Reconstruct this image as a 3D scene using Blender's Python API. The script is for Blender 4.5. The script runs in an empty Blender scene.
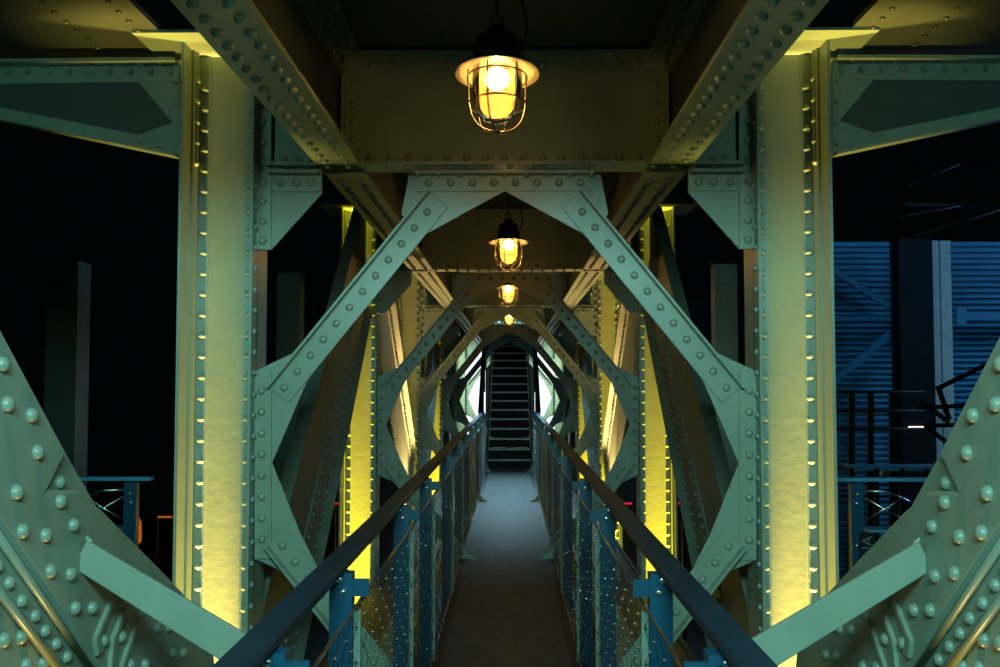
import bpy, math, random
from mathutils import Vector, Matrix
R = math.radians
random.seed(7)
sc = bpy.context.scene
col = sc.collection

# ------------------------------------------------------------------ camera
CX, CZ = 0.03, 1.60                      # eye point: x, height over the walkway
cam_d = bpy.data.cameras.new('camera')
cam_d.sensor_width = 36.0
cam_d.lens = 36.0                        # 1000 px focal length at 1000 px width
cam_d.clip_start = 0.05
cam_d.clip_end = 200
cam = bpy.data.objects.new('camera', cam_d)
col.objects.link(cam)
cam.location = (CX, 0, CZ)
cam.rotation_euler = (R(90 + 2.86), 0, R(0.63))
sc.camera = cam

CAMROT = cam.rotation_euler.to_matrix()
def sight(x, y):                           # direction of the sight line through a point of the photograph
    return CAMROT @ Vector(((x - 500) / 1000, (333.5 - y) / 1000, -1))

# ------------------------------------------------------------------ world, view
w = bpy.data.worlds.new('world')
sc.world = w
w.use_nodes = True
w.node_tree.nodes['Background'].inputs[0].default_value = (0.25, 0.5, 0.55, 1)
w.node_tree.nodes['Background'].inputs[1].default_value = 0.0022
sc.view_settings.view_transform = 'Standard'
sc.view_settings.look = 'None'
sc.view_settings.gamma = 1
sc.view_settings.exposure = 0
sc.view_settings.use_curve_mapping = False
sc.cycles.max_bounces = 6
sc.cycles.transparent_max_bounces = 12
sc.cycles.sample_clamp_indirect = 4.0

# ------------------------------------------------------------------ lights of the place and added fills
def area(name, loc, target, size, power, colr, size_y=None, spread=180):
    d = bpy.data.lights.new(name, 'AREA')
    d.energy = power; d.color = colr; d.size = size
    if size_y: d.shape = 'RECTANGLE'; d.size_y = size_y
    d.spread = R(spread)
    o = bpy.data.objects.new(name, d); col.objects.link(o)
    o.location = loc
    o.rotation_euler = (Vector(target) - Vector(loc)).to_track_quat('-Z', 'Y').to_euler()
    return o
def spot(name, loc, target, power, colr, angle, blend=0.5, radius=0.04):
    d = bpy.data.lights.new(name, 'SPOT')
    d.energy = power; d.color = colr; d.spot_size = R(angle); d.spot_blend = blend
    d.shadow_soft_size = radius
    o = bpy.data.objects.new(name, d); col.objects.link(o)
    o.location = loc
    o.rotation_euler = (Vector(target) - Vector(loc)).to_track_quat('-Z', 'Y').to_euler()
    return o
def point(name, loc, power, colr, radius=0.03):
    d = bpy.data.lights.new(name, 'POINT')
    d.energy = power; d.color = colr; d.shadow_soft_size = radius
    o = bpy.data.objects.new(name, d); col.objects.link(o)
    o.location = loc
    return o

FR = [4.81, 9.21, 13.61, 18.01, 22.41, 26.81]    # distances of the portal frames
# daylight of the open hall behind the viewer; outer pair added for the brackets
for sx in (-1, 1):
    area('bracket_fill', (sx * 2.9, -0.5, 2.5), (sx * 2.4, 4.81, 2.95), 0.9, 3.6, (0.30, 0.80, 0.70), 0.4, 50)  # added fill that brightens the cantilever brackets
area('daylight_behind', (0.0, -0.5, 2.690), (0.0, 4.8, 1.3), 1.2, 240, (0.33, 0.78, 0.74), 0.10)
COLP = {0: (14500, 14500), 1: (38000, 34000), 2: (8000, 32000), 3: (30000, 28000)}
for i, (pl_, pr_) in COLP.items():
    for s, p in ((-1, pl_), (1, pr_)):
        c = (1.0, 0.66, 0.20) if i == 0 else (1.0, 0.66, 0.035)
        z, ax = (-1.35, 6.3) if i == 0 else (-2.25, 4.7)   # graze the web, aimed into it so that the beam dies out upwards
        spot('column_uplight', (s * 1.31, FR[i] - 0.09, z), (s * 1.42, FR[i] - 0.09 + 4 * math.tan(R(ax)), z + 4), p, c, 13, 1.0, 0.02)
        if i == 0:
            spot('flange_fill', (s * 1.24, FR[i] - 0.10, -1.35), (s * 1.5, FR[i] - 0.15, 1.3), 2600, (1.0, 0.66, 0.12), 13, 0.9, 0.02)  # extra spot added to brighten the outer flange
            spot('cap_fill', (s * 1.72, FR[i] - 0.24, -0.6), (s * 1.42, FR[i] - 0.20, 3.2), 640, (1.0, 0.70, 0.12), 28, 1.0, 0.03)  # extra spot added outside the column to brighten the cap plate
for s in (-1, 1):
    # warm lamps low down beside the diagonals
    spot('diagonal_uplight', (s * 1.04, 12.35, -0.15), (s * 1.28, 12.15, 0.7), 620, (1.0, 0.58, 0.20), 108, 0.7, 0.05)
    spot('diagonal_uplight', (s * 1.10, 3.0, -0.25), (s * 1.28, 2.55, 0.72), 70, (1.0, 0.66, 0.16), 46, 0.8, 0.02)
# added cool light below the ceiling, brightens the far floor
area('far_floor_fill', (0, 17.6, 3.0), (0, 15.8, 0), 0.8, 120, (0.42, 0.80, 1.0), 1.5, 82)
# added lights for the farthest frame, standing in for daylight from the sides
for sx in (-1, 1):
    area('far_frame_fill', (sx * 2.6, 24.6, 2.4), (sx * 0.9, 27.2, 1.2), 0.8, 60, (0.75, 1.0, 0.80), 0.8, 90)
# hall beyond, blue daylight over the cladding
area('hall_daylight', (14.5, 13.4, 4.6), (7.5, 16.0, 1.0), 1.5, 340, (0.2, 0.55, 1.0), 2.0, 140)
area('hall_daylight', (5.4, 13.2, 4.6), (5.8, 16.0, 1.2), 1.0, 11, (0.2, 0.55, 1.0), 1.0, 120)  # weaker fill added for the left bay of the cladding

# ------------------------------------------------------------------ materials
def mat(name, colr, rough=0.4, metal=0.0, var=0.12, bump=0.0, scale=6.0, bscale=30.0, spec=0.5):
    m = bpy.data.materials.new(name); m.use_nodes = True
    nt = m.node_tree; b = nt.nodes['Principled BSDF']
    b.inputs['Roughness'].default_value = rough
    b.inputs['Metallic'].default_value = metal
    b.inputs['Specular IOR Level'].default_value = spec
    tc = nt.nodes.new('ShaderNodeTexCoord')
    n = nt.nodes.new('ShaderNodeTexNoise'); n.inputs['Scale'].default_value = scale; n.inputs['Detail'].default_value = 5
    nt.links.new(tc.outputs['Object'], n.inputs['Vector'])
    r = nt.nodes.new('ShaderNodeValToRGB')
    r.color_ramp.elements[0].position = 0.3; r.color_ramp.elements[1].position = 0.7
    r.color_ramp.elements[0].color = tuple(c * (1 - var) for c in colr) + (1,)
    r.color_ramp.elements[1].color = tuple(min(1, c * (1 + var)) for c in colr) + (1,)
    nt.links.new(n.outputs[0], r.inputs[0])
    nt.links.new(r.outputs[0], b.inputs['Base Color'])
    if bump:
        n2 = nt.nodes.new('ShaderNodeTexNoise'); n2.inputs['Scale'].default_value = bscale; n2.inputs['Detail'].default_value = 3
        nt.links.new(tc.outputs['Object'], n2.inputs['Vector'])
        bp = nt.nodes.new('ShaderNodeBump'); bp.inputs['Strength'].default_value = bump; bp.inputs['Distance'].default_value = 0.01
        nt.links.new(n2.outputs[0], bp.inputs['Height'])
        nt.links.new(bp.outputs[0], b.inputs['Normal'])
    return m
def emit(name, colr, strength):
    m = bpy.data.materials.new(name); m.use_nodes = True
    nt = m.node_tree; b = nt.nodes['Principled BSDF']
    b.inputs['Base Color'].default_value = (0.02, 0.02, 0.02, 1)
    b.inputs['Emission Color'].default_value = tuple(colr) + (1,)
    b.inputs['Emission Strength'].default_value = strength
    return m
PAINT = mat('green_grey_paint', (0.21, 0.27, 0.21), 0.38, 0, 0.08, 0.06, 5, 60)
PAINT_WEB = mat('green_grey_paint_wrinkled', (0.22, 0.26, 0.15), 0.42, 0, 0.06, 0.06, 5, 22)
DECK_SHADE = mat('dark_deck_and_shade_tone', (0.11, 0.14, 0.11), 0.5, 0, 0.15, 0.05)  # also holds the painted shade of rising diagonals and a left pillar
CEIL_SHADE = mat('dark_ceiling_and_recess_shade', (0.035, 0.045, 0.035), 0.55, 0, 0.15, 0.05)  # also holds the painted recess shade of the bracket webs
RAILBLUE = mat('blue_paint', (0.004, 0.048, 0.09), 0.35, 0, 0.08, 0.03, 8, 80)
TIMBER = mat('dark_rail_paint', (0.004, 0.018, 0.036), 0.45, 0, 0.2, 0.04, 10, 60, 0.14)
BAR = mat('pale_green_bar_paint', (0.15, 0.21, 0.17), 0.5, 0, 0.25, 0.2, 30, 90)
STEEL = mat('bright_steel', (0.75, 0.78, 0.78), 0.25, 1.0, 0.05)
CABLE = mat('steel_cable', (0.20, 0.21, 0.22), 0.35, 1.0, 0.05)
DARK = mat('dark_steel', (0.010, 0.012, 0.013), 0.5, 0, 0.2, 0, 6, 30, 0.15)
STAIRM = mat('dark_stair_steel', (0.010, 0.012, 0.013), 0.5, 0, 0.2)
NOSE = mat('worn_nosing', (0.22, 0.28, 0.30), 0.4, 0.6, 0.15)
CLAD = mat('blue_grey_cladding', (0.05, 0.22, 0.34), 0.45, 0, 0.25, 0.0, 0.6)
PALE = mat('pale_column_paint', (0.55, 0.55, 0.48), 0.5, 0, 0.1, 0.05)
GREY = mat('grey_column_paint', (0.30, 0.34, 0.37), 0.5, 0, 0.12, 0.05)
LAMPDARK = mat('lamp_cast_iron', (0.03, 0.028, 0.025), 0.45, 0.4, 0.1)
CAGE = mat('cage_wire', (0.10, 0.075, 0.05), 0.35, 0.9, 0.1)
SHADE = mat('cream_enamel', (0.36, 0.30, 0.20), 0.4, 0, 0.06, 0.03)
LETTER = mat('pale_lettering', (0.12, 0.14, 0.16), 0.6, 0, 0.1)

def floor_mat():
    m = mat('worn_floor_sheet', (0.042, 0.045, 0.042), 0.5, 0, 0.3, 0.08, 9, 40, 0.12)
    nt = m.node_tree; b = nt.nodes['Principled BSDF']
    tc = nt.nodes.new('ShaderNodeTexCoord'); wv = nt.nodes.new('ShaderNodeTexNoise')
    mp = nt.nodes.new('ShaderNodeMapping'); mp.inputs['Scale'].default_value = (3, 12, 1)
    wv.inputs['Scale'].default_value = 4; wv.inputs['Detail'].default_value = 6
    nt.links.new(tc.outputs['Object'], mp.inputs[0]); nt.links.new(mp.outputs[0], wv.inputs['Vector'])
    mr = nt.nodes.new('ShaderNodeMapRange'); mr.inputs[3].default_value = 0.35; mr.inputs[4].default_value = 0.7
    nt.links.new(wv.outputs[0], mr.inputs[0]); nt.links.new(mr.outputs[0], b.inputs['Roughness'])
    return m
FLOORM = floor_mat()
def glass_mat():
    m = bpy.data.materials.new('amber_lamp_glass'); m.use_nodes = True
    nt = m.node_tree; nt.nodes.remove(nt.nodes['Principled BSDF'])
    out = nt.nodes['Material Output']
    tr = nt.nodes.new('ShaderNodeBsdfTransparent'); tr.inputs[0].default_value = (1, 0.88, 0.62, 1)
    tl = nt.nodes.new('ShaderNodeBsdfTranslucent'); tl.inputs[0].default_value = (1, 0.48, 0.13, 1)
    gl = nt.nodes.new('ShaderNodeBsdfGlossy'); gl.inputs['Roughness'].default_value = 0.08
    n = nt.nodes.new('ShaderNodeTexNoise'); n.inputs['Scale'].default_value = 25
    mr = nt.nodes.new('ShaderNodeMapRange'); mr.inputs[3].default_value = 0.09; mr.inputs[4].default_value = 0.20
    nt.links.new(n.outputs[0], mr.inputs[0])
    a = nt.nodes.new('ShaderNodeMixShader'); nt.links.new(mr.outputs[0], a.inputs[0])
    nt.links.new(tr.outputs[0], a.inputs[1]); nt.links.new(tl.outputs[0], a.inputs[2])
    fr = nt.nodes.new('ShaderNodeFresnel'); fr.inputs[0].default_value = 1.3
    c = nt.nodes.new('ShaderNodeMixShader'); nt.links.new(fr.outputs[0], c.inputs[0])
    nt.links.new(a.outputs[0], c.inputs[1]); nt.links.new(gl.outputs[0], c.inputs[2])
    nt.links.new(c.outputs[0], out.inputs[0])
    return m
GLASS = glass_mat()
def window_mat():
    m = bpy.data.materials.new('daylit_window_glass'); m.use_nodes = True
    nt = m.node_tree; b = nt.nodes['Principled BSDF']
    b.inputs['Base Color'].default_value = (0.3, 0.3, 0.3, 1)
    tc = nt.nodes.new('ShaderNodeTexCoord')
    br = nt.nodes.new('ShaderNodeTexBrick'); br.inputs['Scale'].default_value = 2.2
    br.inputs['Color1'].default_value = (0.92, 0.97, 1, 1); br.inputs['Color2'].default_value = (0.80, 0.90, 0.95, 1)
    br.inputs['Mortar'].default_value = (0.55, 0.66, 0.70, 1); br.inputs['Mortar Size'].default_value = 0.012
    mp = nt.nodes.new('ShaderNodeMapping'); mp.inputs['Rotation'].default_value = (R(90), 0, 0)
    nt.links.new(tc.outputs['Object'], mp.inputs[0]); nt.links.new(mp.outputs[0], br.inputs['Vector'])
    nt.links.new(br.outputs[0], b.inputs['Emission Color'])
    b.inputs['Emission Strength'].default_value = 1.5
    return m
WINDOW = window_mat()
BULB = emit('glowing_bulb', (1.0, 0.72, 0.32), 22)
TUBE_W = emit('white_tube_glow', (1.0, 0.78, 0.70), 2.0)
TUBE_R = emit('red_tube_glow', (1.0, 0.02, 0.03), 0.55)
GLOW_R = emit('orange_lamp_glow', (1.0, 0.22, 0.02), 0.4)

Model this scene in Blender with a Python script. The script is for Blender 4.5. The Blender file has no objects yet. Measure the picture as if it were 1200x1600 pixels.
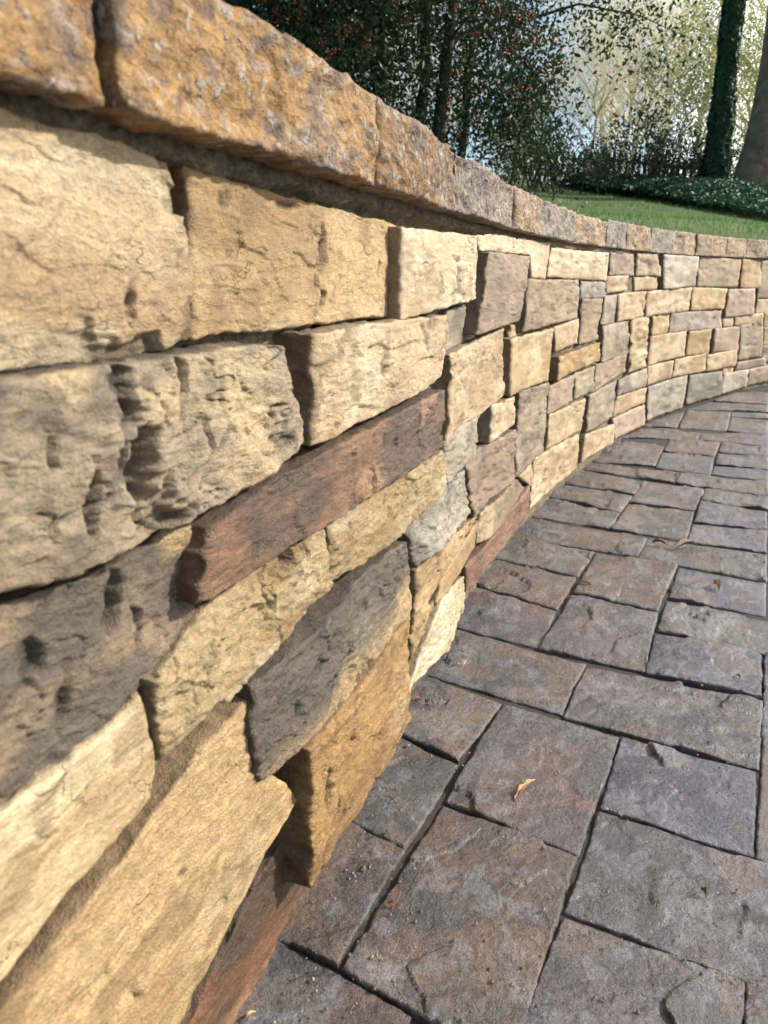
import bpy, math, random
import numpy as np
from mathutils import Vector
R_ = math.radians
random.seed(7)
scene = bpy.context.scene
COL = scene.collection

# ------------------------------------------------------------------ camera, sky, sun, exposure
cam = bpy.data.objects.new('camera', bpy.data.cameras.new('camera'))
COL.objects.link(cam)
cam.location = (0, 0, 0.60)
cam.rotation_euler = (R_(90 - 17.498), 0, 0)
cam.data.sensor_fit = 'VERTICAL'; cam.data.sensor_height = 36; cam.data.sensor_width = 27
cam.data.lens = 26.55
cam.data.clip_start = 0.02; cam.data.clip_end = 2000
cam.data.dof.use_dof = True; cam.data.dof.focus_distance = 1.15; cam.data.dof.aperture_fstop = 12
scene.camera = cam

SUN_EL, SUN_AZ = 31.0, 78.0           # azimuth clockwise from +Y
world = bpy.data.worlds.new('World'); scene.world = world; world.use_nodes = True
wn = world.node_tree.nodes; wl = world.node_tree.links; wn.clear()
wo = wn.new('ShaderNodeOutputWorld'); bg = wn.new('ShaderNodeBackground')
sky = wn.new('ShaderNodeTexSky'); sky.sky_type = 'NISHITA'; sky.sun_disc = False
sky.sun_elevation = R_(SUN_EL); sky.sun_rotation = R_(SUN_AZ); sky.air_density = 1.0; sky.dust_density = 1.5; sky.ozone_density = 1.6
tcw = wn.new('ShaderNodeTexCoord'); cn = wn.new('ShaderNodeTexNoise'); cn.inputs['Scale'].default_value = 2.6; cn.inputs['Detail'].default_value = 6; cn.inputs['Distortion'].default_value = .4
dp = wn.new('ShaderNodeVectorMath'); dp.operation = 'DOT_PRODUCT'; dp.inputs[1].default_value = (math.sin(R_(SUN_AZ)), math.cos(R_(SUN_AZ)), .1)   # thin cloud thickens towards the sun
ad = wn.new('ShaderNodeMath'); ad.operation = 'MULTIPLY_ADD'; ad.inputs[1].default_value = 1.2
hf = wn.new('ShaderNodeMath'); hf.operation = 'MULTIPLY'; hf.inputs[1].default_value = .5; wl.new(ad.outputs[0], hf.inputs[0])
rp = wn.new('ShaderNodeValToRGB'); rp.color_ramp.elements[0].position = .53; rp.color_ramp.elements[1].position = .60
mxw = wn.new('ShaderNodeMix'); mxw.data_type = 'RGBA'; mxw.inputs[7].default_value = (13, 12.8, 12.4, 1)
wl.new(tcw.outputs['Generated'], cn.inputs['Vector']); wl.new(tcw.outputs['Generated'], dp.inputs[0]); wl.new(dp.outputs['Value'], ad.inputs[0]); wl.new(cn.outputs['Fac'], ad.inputs[2])
wl.new(hf.outputs[0], rp.inputs[0]); wl.new(rp.outputs[0], mxw.inputs[0]); wl.new(sky.outputs[0], mxw.inputs[6])
wl.new(mxw.outputs[2], bg.inputs[0]); bg.inputs[1].default_value = 0.15
wl.new(bg.outputs[0], wo.inputs[0])

sl = bpy.data.lights.new('sun', 'SUN'); sl.energy = 5.0; sl.angle = R_(0.53); sl.color = (1.0, 0.925, 0.81)
sun = bpy.data.objects.new('sun', sl); COL.objects.link(sun)
sdir = Vector((math.sin(R_(SUN_AZ)) * math.cos(R_(SUN_EL)), math.cos(R_(SUN_AZ)) * math.cos(R_(SUN_EL)), math.sin(R_(SUN_EL))))
sun.rotation_euler = sdir.to_track_quat('Z', 'Y').to_euler()
sun.location = sdir * 30
scene.view_settings.view_transform = 'Standard'; scene.view_settings.look = 'None'
scene.view_settings.gamma = 1; scene.view_settings.use_curve_mapping = False
scene.view_settings.exposure = 0.33
scene.render.engine = 'CYCLES'

# ------------------------------------------------------------------ noise
def _h(ix, iy, iz, seed):
    n = (ix * 73856093) ^ (iy * 19349663) ^ (iz * 83492791) ^ (seed * 2654435761 & 0x7fffffff)
    n = n & 0xffffffff
    n = ((n >> 16) ^ n) * 0x45d9f3b & 0xffffffff
    n = ((n >> 16) ^ n) * 0x45d9f3b & 0xffffffff
    n = (n >> 16) ^ n
    return (n & 0xffffff) / float(0xffffff)
def vn(x, y, z=0, seed=0):
    x, y, z = np.broadcast_arrays(np.asarray(x, float), np.asarray(y, float), np.asarray(z, float))
    fx, fy, fz = np.floor(x), np.floor(y), np.floor(z)
    ix, iy, iz = fx.astype(np.int64), fy.astype(np.int64), fz.astype(np.int64)
    u, v, w = x - fx, y - fy, z - fz
    u = u*u*u*(u*(u*6-15)+10); v = v*v*v*(v*(v*6-15)+10); w = w*w*w*(w*(w*6-15)+10)
    r = 0
    for a in (0, 1):
        for b in (0, 1):
            for c in (0, 1):
                r = r + _h(ix+a, iy+b, iz+c, seed) * (u if a else 1-u) * (v if b else 1-v) * (w if c else 1-w)
    return r * 2 - 1
def fbm(x, y, z=0, o=4, seed=0, g=.5):
    r = 0; a = 1; s = 0
    for k in range(o):
        r = r + a * vn(x * 2**k + 17.3*k, y * 2**k - 9.1*k, np.asarray(z, float) * 2**k, seed + k); s += a; a *= g
    return r / s * 1.5
def facets(x, y, seed, sx, sy, slope, amp):
    # split-rock planes: each jittered cell carries its own tilted plane
    X, Y = x/sx, y/sy; ix, iy = np.floor(X).astype(np.int64), np.floor(Y).astype(np.int64)
    best = np.full(np.shape(X), 1e9); hh = np.zeros(np.shape(X)); z = np.zeros_like(ix)
    for a in (-1, 0, 1):
        for b in (-1, 0, 1):
            cx, cy = ix+a, iy+b; px = cx + _h(cx, cy, z, seed); py = cy + _h(cx, cy, z, seed+1); dx, dy = X-px, Y-py
            d = dx*dx + dy*dy; v = amp*(_h(cx, cy, z, seed+2)*2-1) + slope*(dx*sx*(_h(cx, cy, z, seed+3)*2-1) + dy*sy*(_h(cx, cy, z, seed+4)*2-1))*2
            m = d < best; hh = np.where(m, v, hh); best = np.where(m, d, best)
    return hh
def sst(a, b, x):
    t = np.clip((x - a) / (b - a), 0, 1); return t*t*(3-2*t)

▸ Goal
Pull out all lines of the data with the string "Blender".

▸ Task output
Reconstruct this image as a 3D scene using Blender's Python API. The script is for Blender 4.5. The script runs in an empty Blender scene.
Model this scene in Blender with a Python script. The script is for Blender 4.5. The Blender file has no objects yet. Measure the picture as if it were 1200x1600 pixels.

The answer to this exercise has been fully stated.